To the honourable, the knights, citizens, and burgesses of the Commons House, now assembled in Parliament. The humble petition of Arundell Penruddock, widdow, late wife of John Penruddock, esquire, deceased
Penruddock, Arundell.
Page  [unnumbered]

TO THE Honourable, the Knights, Citizens, and Burgesses of the Commons House, now Assembled in PARLIAMENT.

The humble Petition of Arundell Penruddock, widdow, late wife of John Penruddock, Esquire, deceased.

Sheweth,

THat Oliver Cromwell the late pretended Protector, having traiterously murdered the late King, by force broken the Parliament, and banished his Majesty out of his Domi∣nions, the Petitioners husband, with many others of his Majesties Loyal Subjects in the year 1654. according to their bounden Duty, and Allegiance, and by virtue of his Majesties Commission, endeavoured by lawfull Arms, the suppression of the Forces of the said Oliver Cromwell, and the restitution of his Majesty to his Right and Kingdomes.
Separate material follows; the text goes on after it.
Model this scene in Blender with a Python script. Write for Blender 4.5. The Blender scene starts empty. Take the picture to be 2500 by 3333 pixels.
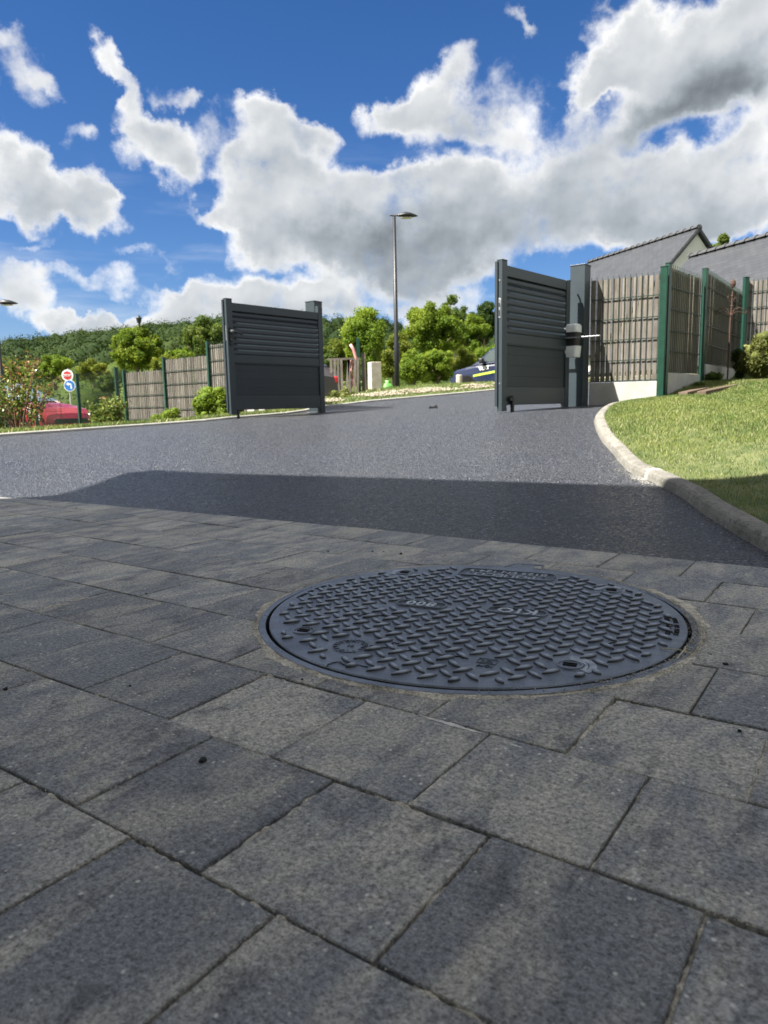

But the forces of the said Oliver Cromwell, under the command of Colonel Crook over-pour∣ing the Petitioners Husband and his party, the Petitioners Husband and his party were ta∣ken and imprisoned.

And afterwards the said pretended Protector, did grant out a Commission of Oyer and Ter∣miner unto John Glyn, William Steele, Serjeants at Law, and John Lisle, Esquire, and others for the tryall of the petitioners husband, and the rest of his party, although contrary to Articles made with them by Colonel Crooke, who afterwards perfidiously denyed them.

That the said pretended Commissioners, proceeding to execute that Commission, caused the petitioners Husband (amongst others) to be Arraigned at Exeter, at which try all the said, Serjeant Glyn, and the rest of the Commissioners, refused to allow the petitioners husband any Counsell although he took many particular exceptions to the Indictment, both for the matter and form.

They also declared to the people and jury that to raise forces for his Majesty, against the said pretended Protector, was Treason, within the Statute of 25. Edw. 3. and that Arms taken against him, were as against the King, within the meaning of that Statute.

Whereupon, the Petitioners Husband was by a Jury (which Sir John Coppleston, the then Sheriff) had maliciously packed and returned for that purpose) found guilty of Treason, and Judgement of death being passed upon him, by the said Commissioners, he was afterwards beheaded by the Command of the said sir John Coppleston, to the unexpressible grief and irre∣parable losse of the disconsolate Petitioner, and her fatherlesse Children.

That Captain James Dewy in the County of Dorset, before Conviction, seized upon the estate of the Petitioners late husband, to the value of one thousand pound, and converted the same to his own and the pretended Protectors use.

All which proceedings of the said Commissioners being against all Right, and Justice, and (as the petitioner believes) against the Consciences and Judgements of the Commissioners themselves (they being learned in the Laws) and the Commission being onely set on foot to maintain the Tyranny and Usurpation of the said pretended Protector against his Sacred Majesty.

The Petitioner in all humility, prayes that although she hath no remedy at Law by any appeale, against the said Commissioners, yet that the said Arbitrary and Malicious Judgement, gi∣ven by the said Commissioners, contrary to the known Laws, may be condemned and rever∣sed.

And to the end that the said commissioners may be made exemplary in this punishment, She humbly prayes, that the Offence of the said Commissioners may be excepted out of the General Pardon and Oblivion:

And that her said Husbands estate may be restored by the said Dewy and others, who seized the same, to the Petitioner and her Children.

And your Petitioner shall ever pray, &c. Arundell Penruddock.